Shares of D.R. Horton (DHI -1.29%) increased 12.4% last month, according to S&P Global Market Intelligence. The housing stock moved higher after its quarterly earnings report. The company topped analyst estimates for both revenue and earnings, and its forward-looking commentary drove optimism among investors.

So what

Uncertainty has been swirling around the housing market for the past few quarters. Mortgage rates hit the highest level in 20 years. A string of bank failures accelerated a trend of tightening lending standards, restricting access to loans for prospective homebuyers.

In addition, a wave of layoffs and the prospect of recession are harming consumer sentiment and discouraging major purchases. These factors have all contributed to weaker demand for housing, which has many investors worried about companies in that industry.

Builders wearing safety vests and helmets reviewing plans inside a frame of a house during construction.

Image source: Getty Images.

D.R. Horton is the largest homebuilder in the U.S. by market share, so its financial performance is heavily influenced by these macroeconomic trends. The glut of bearish data in housing has cast uncertainty on D.R. Horton and its peers, but the market leader provided surprisingly strong results and commentary during its quarterly report last month.

The company's quarterly revenue was flat year over year, and its operating profits dropped more than 30%. Those aren't impressive numbers on their own, but they were both better than Wall Street's forecasts.

Importantly, D.R. Horton revised its full-year expectations higher, which were 10% higher than analyst estimates. The company reported 70% quarter-over-quarter growth in orders, suggesting that demand is accelerating. These results are somewhat surprising, given the recent slowdown in existing home sales, but D.R. Horton's commentary corroborates other important data points that many people have overlooked. New residential building starts and permit applications have increased significantly in recent months, while home prices have stabilized despite a number of headwinds.

Investors are hopeful that D.R. Horton has effectively navigated the worst portion of the most recent market disturbance. The latest results and commentary indicate that the company's results are ready to rebound moving forward.

Now what

This is all clearly bullish data for D.R. Horton, and its April charge is sensible. Still, the company's valuation ratios have charged to the highest level since 2021. The forward P/E is only 10.3, but this company has never commanded a high ratio, and that's fairly high relative to historical values.

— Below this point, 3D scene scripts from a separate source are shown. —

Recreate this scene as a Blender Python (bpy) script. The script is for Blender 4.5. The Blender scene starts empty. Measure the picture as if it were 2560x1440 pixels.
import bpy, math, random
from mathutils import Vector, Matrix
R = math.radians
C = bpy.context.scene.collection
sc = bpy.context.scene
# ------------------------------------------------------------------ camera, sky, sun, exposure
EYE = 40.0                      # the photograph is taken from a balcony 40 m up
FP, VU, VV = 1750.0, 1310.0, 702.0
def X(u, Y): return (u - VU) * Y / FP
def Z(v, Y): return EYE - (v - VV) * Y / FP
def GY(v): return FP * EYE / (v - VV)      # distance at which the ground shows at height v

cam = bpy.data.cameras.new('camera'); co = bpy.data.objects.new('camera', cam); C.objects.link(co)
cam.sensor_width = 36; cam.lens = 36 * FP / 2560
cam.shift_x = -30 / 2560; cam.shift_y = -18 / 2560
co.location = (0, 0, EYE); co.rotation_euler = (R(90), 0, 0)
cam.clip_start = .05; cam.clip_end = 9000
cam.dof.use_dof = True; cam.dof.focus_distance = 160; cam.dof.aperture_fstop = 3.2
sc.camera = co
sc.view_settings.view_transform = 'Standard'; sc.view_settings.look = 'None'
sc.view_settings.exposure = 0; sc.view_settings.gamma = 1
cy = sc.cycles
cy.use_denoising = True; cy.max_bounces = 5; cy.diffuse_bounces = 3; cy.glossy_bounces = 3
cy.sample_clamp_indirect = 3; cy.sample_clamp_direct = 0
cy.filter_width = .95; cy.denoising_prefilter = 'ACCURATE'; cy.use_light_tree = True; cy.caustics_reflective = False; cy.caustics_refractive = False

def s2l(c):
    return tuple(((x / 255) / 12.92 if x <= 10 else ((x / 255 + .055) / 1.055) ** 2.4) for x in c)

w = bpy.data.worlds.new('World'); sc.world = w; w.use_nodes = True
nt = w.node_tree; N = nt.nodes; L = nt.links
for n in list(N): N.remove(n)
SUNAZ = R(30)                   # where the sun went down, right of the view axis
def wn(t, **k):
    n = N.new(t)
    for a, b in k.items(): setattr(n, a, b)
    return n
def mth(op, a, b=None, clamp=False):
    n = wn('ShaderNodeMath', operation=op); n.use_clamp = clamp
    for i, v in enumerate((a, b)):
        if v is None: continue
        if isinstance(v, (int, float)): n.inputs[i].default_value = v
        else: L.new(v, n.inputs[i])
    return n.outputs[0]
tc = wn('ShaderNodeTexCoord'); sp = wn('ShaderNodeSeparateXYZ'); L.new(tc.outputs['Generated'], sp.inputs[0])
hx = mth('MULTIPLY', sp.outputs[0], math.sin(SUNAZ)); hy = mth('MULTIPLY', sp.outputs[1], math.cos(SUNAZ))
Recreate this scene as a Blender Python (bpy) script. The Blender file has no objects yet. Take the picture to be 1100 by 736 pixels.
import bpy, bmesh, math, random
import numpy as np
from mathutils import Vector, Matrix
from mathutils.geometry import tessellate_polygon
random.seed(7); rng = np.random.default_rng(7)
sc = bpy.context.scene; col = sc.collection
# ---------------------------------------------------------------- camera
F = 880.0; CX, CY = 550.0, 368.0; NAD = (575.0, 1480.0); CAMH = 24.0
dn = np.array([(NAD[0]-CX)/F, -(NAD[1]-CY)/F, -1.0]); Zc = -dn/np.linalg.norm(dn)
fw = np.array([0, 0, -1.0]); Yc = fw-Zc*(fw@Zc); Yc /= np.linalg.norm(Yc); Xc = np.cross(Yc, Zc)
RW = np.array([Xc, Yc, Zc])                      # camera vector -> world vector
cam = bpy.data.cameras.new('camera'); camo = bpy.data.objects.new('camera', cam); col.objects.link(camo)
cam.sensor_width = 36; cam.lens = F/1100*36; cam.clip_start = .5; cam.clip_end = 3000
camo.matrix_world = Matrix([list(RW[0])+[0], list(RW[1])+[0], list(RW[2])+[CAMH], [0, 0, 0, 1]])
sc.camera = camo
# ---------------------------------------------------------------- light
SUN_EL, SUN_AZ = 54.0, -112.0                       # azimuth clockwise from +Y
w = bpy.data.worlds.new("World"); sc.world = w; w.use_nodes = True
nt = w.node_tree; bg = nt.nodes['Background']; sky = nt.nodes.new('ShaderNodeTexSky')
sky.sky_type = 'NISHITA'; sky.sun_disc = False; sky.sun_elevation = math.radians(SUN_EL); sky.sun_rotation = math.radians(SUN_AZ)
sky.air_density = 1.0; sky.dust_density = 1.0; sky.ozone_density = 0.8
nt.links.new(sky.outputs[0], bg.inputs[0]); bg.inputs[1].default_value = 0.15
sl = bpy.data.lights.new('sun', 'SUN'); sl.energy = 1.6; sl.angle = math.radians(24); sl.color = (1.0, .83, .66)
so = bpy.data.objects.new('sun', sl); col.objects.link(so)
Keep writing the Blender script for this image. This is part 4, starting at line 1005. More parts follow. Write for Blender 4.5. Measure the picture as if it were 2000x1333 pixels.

DHI PE Ratio (Forward) Chart

DHI PE Ratio (Forward) data by YCharts

D.R. Horton's dividend yield is below 1%, so it's not producing a significant amount of income for shareholders. The homebuilding leader could be a good investment for investors who want to capitalize on long-term catalysts in the U.S. housing market. Don't be shocked if the stock tumbles after a potential recession causes turmoil for residential real estate over the next few quarters.